SET PROBLEM: Copy every line of the material below word for word.

LISTING:
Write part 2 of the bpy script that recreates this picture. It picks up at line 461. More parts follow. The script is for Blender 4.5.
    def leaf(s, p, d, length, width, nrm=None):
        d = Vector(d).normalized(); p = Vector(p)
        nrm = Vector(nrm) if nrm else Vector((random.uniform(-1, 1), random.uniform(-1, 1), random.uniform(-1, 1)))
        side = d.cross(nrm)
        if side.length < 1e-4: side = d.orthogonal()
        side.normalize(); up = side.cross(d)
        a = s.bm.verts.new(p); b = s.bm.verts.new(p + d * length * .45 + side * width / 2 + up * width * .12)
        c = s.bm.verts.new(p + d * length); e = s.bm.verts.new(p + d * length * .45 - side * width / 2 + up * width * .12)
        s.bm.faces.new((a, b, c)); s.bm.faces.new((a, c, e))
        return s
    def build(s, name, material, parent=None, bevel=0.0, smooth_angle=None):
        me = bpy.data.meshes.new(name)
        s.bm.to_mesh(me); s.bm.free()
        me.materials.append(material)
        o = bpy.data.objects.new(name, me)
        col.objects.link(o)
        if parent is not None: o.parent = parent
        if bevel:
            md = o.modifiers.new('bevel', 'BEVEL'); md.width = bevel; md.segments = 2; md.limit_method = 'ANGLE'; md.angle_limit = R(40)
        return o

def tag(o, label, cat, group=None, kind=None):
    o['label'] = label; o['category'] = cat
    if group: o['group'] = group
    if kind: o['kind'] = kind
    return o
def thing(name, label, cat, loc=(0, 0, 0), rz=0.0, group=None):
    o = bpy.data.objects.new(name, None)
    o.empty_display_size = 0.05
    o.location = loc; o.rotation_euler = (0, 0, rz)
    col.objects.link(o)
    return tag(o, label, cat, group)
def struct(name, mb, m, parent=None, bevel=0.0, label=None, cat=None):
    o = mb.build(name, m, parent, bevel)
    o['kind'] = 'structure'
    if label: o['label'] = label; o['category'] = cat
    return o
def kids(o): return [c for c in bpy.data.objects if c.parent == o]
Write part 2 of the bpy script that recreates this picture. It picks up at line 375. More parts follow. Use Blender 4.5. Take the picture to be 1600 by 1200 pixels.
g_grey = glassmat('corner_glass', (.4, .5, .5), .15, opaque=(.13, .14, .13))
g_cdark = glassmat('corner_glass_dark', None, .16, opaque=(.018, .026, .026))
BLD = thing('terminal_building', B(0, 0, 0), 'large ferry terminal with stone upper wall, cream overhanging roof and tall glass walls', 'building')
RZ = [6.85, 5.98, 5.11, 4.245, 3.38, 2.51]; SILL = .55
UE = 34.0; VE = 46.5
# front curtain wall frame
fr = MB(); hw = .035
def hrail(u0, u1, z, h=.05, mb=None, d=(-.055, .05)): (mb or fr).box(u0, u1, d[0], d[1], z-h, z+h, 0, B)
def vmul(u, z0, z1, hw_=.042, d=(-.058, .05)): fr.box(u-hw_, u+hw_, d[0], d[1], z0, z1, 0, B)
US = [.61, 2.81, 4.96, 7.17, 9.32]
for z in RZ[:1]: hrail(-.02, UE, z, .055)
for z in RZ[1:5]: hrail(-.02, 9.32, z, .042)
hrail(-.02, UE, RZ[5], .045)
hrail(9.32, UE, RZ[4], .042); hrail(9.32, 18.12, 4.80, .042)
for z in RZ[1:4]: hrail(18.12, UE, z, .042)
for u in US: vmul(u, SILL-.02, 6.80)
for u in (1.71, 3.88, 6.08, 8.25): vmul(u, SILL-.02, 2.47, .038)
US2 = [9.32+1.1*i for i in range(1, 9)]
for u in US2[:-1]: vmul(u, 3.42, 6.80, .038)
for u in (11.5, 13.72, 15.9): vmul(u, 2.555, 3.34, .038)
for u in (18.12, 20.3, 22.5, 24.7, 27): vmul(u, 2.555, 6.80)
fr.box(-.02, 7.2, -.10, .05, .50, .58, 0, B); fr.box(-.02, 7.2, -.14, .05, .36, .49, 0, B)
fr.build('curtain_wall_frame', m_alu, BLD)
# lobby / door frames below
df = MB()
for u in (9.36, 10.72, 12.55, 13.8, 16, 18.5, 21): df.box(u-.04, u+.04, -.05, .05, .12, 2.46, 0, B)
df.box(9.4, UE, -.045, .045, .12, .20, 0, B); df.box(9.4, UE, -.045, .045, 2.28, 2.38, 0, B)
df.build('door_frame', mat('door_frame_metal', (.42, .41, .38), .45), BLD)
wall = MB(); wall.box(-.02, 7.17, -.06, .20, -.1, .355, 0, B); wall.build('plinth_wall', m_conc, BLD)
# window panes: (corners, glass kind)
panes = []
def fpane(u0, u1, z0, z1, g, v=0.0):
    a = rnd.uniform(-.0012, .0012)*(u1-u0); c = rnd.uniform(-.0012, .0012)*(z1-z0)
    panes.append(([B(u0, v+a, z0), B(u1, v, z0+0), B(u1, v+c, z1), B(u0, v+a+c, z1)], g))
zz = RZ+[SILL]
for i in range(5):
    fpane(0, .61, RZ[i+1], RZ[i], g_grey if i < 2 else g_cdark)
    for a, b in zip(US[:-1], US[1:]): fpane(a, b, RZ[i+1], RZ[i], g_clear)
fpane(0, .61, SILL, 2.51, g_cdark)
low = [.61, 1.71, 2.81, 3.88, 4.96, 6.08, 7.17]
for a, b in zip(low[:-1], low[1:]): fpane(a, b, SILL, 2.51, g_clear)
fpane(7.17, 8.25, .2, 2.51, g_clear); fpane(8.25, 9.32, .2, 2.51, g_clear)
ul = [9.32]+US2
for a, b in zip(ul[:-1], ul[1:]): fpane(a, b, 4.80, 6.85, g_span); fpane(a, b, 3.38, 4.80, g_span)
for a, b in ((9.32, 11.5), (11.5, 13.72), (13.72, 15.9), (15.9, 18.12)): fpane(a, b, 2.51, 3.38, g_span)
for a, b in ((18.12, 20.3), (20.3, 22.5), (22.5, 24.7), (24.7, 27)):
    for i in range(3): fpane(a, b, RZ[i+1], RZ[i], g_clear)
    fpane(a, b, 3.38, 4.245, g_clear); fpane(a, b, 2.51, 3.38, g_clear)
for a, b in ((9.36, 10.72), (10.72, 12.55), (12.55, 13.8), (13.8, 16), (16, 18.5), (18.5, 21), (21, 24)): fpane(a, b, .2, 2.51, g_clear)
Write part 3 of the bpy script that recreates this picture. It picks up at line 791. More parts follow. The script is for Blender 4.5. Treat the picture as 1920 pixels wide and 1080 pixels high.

OUTPUT BELOW:
Write part 2 of the bpy script that recreates this picture. It picks up at line 461. More parts follow. The script is for Blender 4.5.
    def leaf(s, p, d, length, width, nrm=None):
        d = Vector(d).normalized(); p = Vector(p)
        nrm = Vector(nrm) if nrm else Vector((random.uniform(-1, 1), random.uniform(-1, 1), random.uniform(-1, 1)))
        side = d.cross(nrm)
        if side.length < 1e-4: side = d.orthogonal()
        side.normalize(); up = side.cross(d)
        a = s.bm.verts.new(p); b = s.bm.verts.new(p + d * length * .45 + side * width / 2 + up * width * .12)
        c = s.bm.verts.new(p + d * length); e = s.bm.verts.new(p + d * length * .45 - side * width / 2 + up * width * .12)
        s.bm.faces.new((a, b, c)); s.bm.faces.new((a, c, e))
        return s
    def build(s, name, material, parent=None, bevel=0.0, smooth_angle=None):
        me = bpy.data.meshes.new(name)
        s.bm.to_mesh(me); s.bm.free()
        me.materials.append(material)
        o = bpy.data.objects.new(name, me)
        col.objects.link(o)
        if parent is not None: o.parent = parent
        if bevel:
            md = o.modifiers.new('bevel', 'BEVEL'); md.width = bevel; md.segments = 2; md.limit_method = 'ANGLE'; md.angle_limit = R(40)
        return o

def tag(o, label, cat, group=None, kind=None):
    o['label'] = label; o['category'] = cat
    if group: o['group'] = group
    if kind: o['kind'] = kind
    return o
def thing(name, label, cat, loc=(0, 0, 0), rz=0.0, group=None):
    o = bpy.data.objects.new(name, None)
    o.empty_display_size = 0.05
    o.location = loc; o.rotation_euler = (0, 0, rz)
    col.objects.link(o)
    return tag(o, label, cat, group)
def struct(name, mb, m, parent=None, bevel=0.0, label=None, cat=None):
    o = mb.build(name, m, parent, bevel)
    o['kind'] = 'structure'
    if label: o['label'] = label; o['category'] = cat
    return o
def kids(o): return [c for c in bpy.data.objects if c.parent == o]
Write part 2 of the bpy script that recreates this picture. It picks up at line 375. More parts follow. Use Blender 4.5. Take the picture to be 1600 by 1200 pixels.
g_grey = glassmat('corner_glass', (.4, .5, .5), .15, opaque=(.13, .14, .13))
g_cdark = glassmat('corner_glass_dark', None, .16, opaque=(.018, .026, .026))
BLD = thing('terminal_building', B(0, 0, 0), 'large ferry terminal with stone upper wall, cream overhanging roof and tall glass walls', 'building')
RZ = [6.85, 5.98, 5.11, 4.245, 3.38, 2.51]; SILL = .55
UE = 34.0; VE = 46.5
# front curtain wall frame
fr = MB(); hw = .035
def hrail(u0, u1, z, h=.05, mb=None, d=(-.055, .05)): (mb or fr).box(u0, u1, d[0], d[1], z-h, z+h, 0, B)
def vmul(u, z0, z1, hw_=.042, d=(-.058, .05)): fr.box(u-hw_, u+hw_, d[0], d[1], z0, z1, 0, B)
US = [.61, 2.81, 4.96, 7.17, 9.32]
for z in RZ[:1]: hrail(-.02, UE, z, .055)
for z in RZ[1:5]: hrail(-.02, 9.32, z, .042)
hrail(-.02, UE, RZ[5], .045)
hrail(9.32, UE, RZ[4], .042); hrail(9.32, 18.12, 4.80, .042)
for z in RZ[1:4]: hrail(18.12, UE, z, .042)
for u in US: vmul(u, SILL-.02, 6.80)
for u in (1.71, 3.88, 6.08, 8.25): vmul(u, SILL-.02, 2.47, .038)
US2 = [9.32+1.1*i for i in range(1, 9)]
for u in US2[:-1]: vmul(u, 3.42, 6.80, .038)
for u in (11.5, 13.72, 15.9): vmul(u, 2.555, 3.34, .038)
for u in (18.12, 20.3, 22.5, 24.7, 27): vmul(u, 2.555, 6.80)
fr.box(-.02, 7.2, -.10, .05, .50, .58, 0, B); fr.box(-.02, 7.2, -.14, .05, .36, .49, 0, B)
fr.build('curtain_wall_frame', m_alu, BLD)
# lobby / door frames below
df = MB()
for u in (9.36, 10.72, 12.55, 13.8, 16, 18.5, 21): df.box(u-.04, u+.04, -.05, .05, .12, 2.46, 0, B)
df.box(9.4, UE, -.045, .045, .12, .20, 0, B); df.box(9.4, UE, -.045, .045, 2.28, 2.38, 0, B)
df.build('door_frame', mat('door_frame_metal', (.42, .41, .38), .45), BLD)
wall = MB(); wall.box(-.02, 7.17, -.06, .20, -.1, .355, 0, B); wall.build('plinth_wall', m_conc, BLD)
# window panes: (corners, glass kind)
panes = []
def fpane(u0, u1, z0, z1, g, v=0.0):
    a = rnd.uniform(-.0012, .0012)*(u1-u0); c = rnd.uniform(-.0012, .0012)*(z1-z0)
    panes.append(([B(u0, v+a, z0), B(u1, v, z0+0), B(u1, v+c, z1), B(u0, v+a+c, z1)], g))
zz = RZ+[SILL]
for i in range(5):
    fpane(0, .61, RZ[i+1], RZ[i], g_grey if i < 2 else g_cdark)
    for a, b in zip(US[:-1], US[1:]): fpane(a, b, RZ[i+1], RZ[i], g_clear)
fpane(0, .61, SILL, 2.51, g_cdark)
low = [.61, 1.71, 2.81, 3.88, 4.96, 6.08, 7.17]
for a, b in zip(low[:-1], low[1:]): fpane(a, b, SILL, 2.51, g_clear)
fpane(7.17, 8.25, .2, 2.51, g_clear); fpane(8.25, 9.32, .2, 2.51, g_clear)
ul = [9.32]+US2
for a, b in zip(ul[:-1], ul[1:]): fpane(a, b, 4.80, 6.85, g_span); fpane(a, b, 3.38, 4.80, g_span)
for a, b in ((9.32, 11.5), (11.5, 13.72), (13.72, 15.9), (15.9, 18.12)): fpane(a, b, 2.51, 3.38, g_span)
for a, b in ((18.12, 20.3), (20.3, 22.5), (22.5, 24.7), (24.7, 27)):
    for i in range(3): fpane(a, b, RZ[i+1], RZ[i], g_clear)
    fpane(a, b, 3.38, 4.245, g_clear); fpane(a, b, 2.51, 3.38, g_clear)
for a, b in ((9.36, 10.72), (10.72, 12.55), (12.55, 13.8), (13.8, 16), (16, 18.5), (18.5, 21), (21, 24)): fpane(a, b, .2, 2.51, g_clear)
Write part 3 of the bpy script that recreates this picture. It picks up at line 791. More parts follow. The script is for Blender 4.5. Treat the picture as 1920 pixels wide and 1080 pixels high.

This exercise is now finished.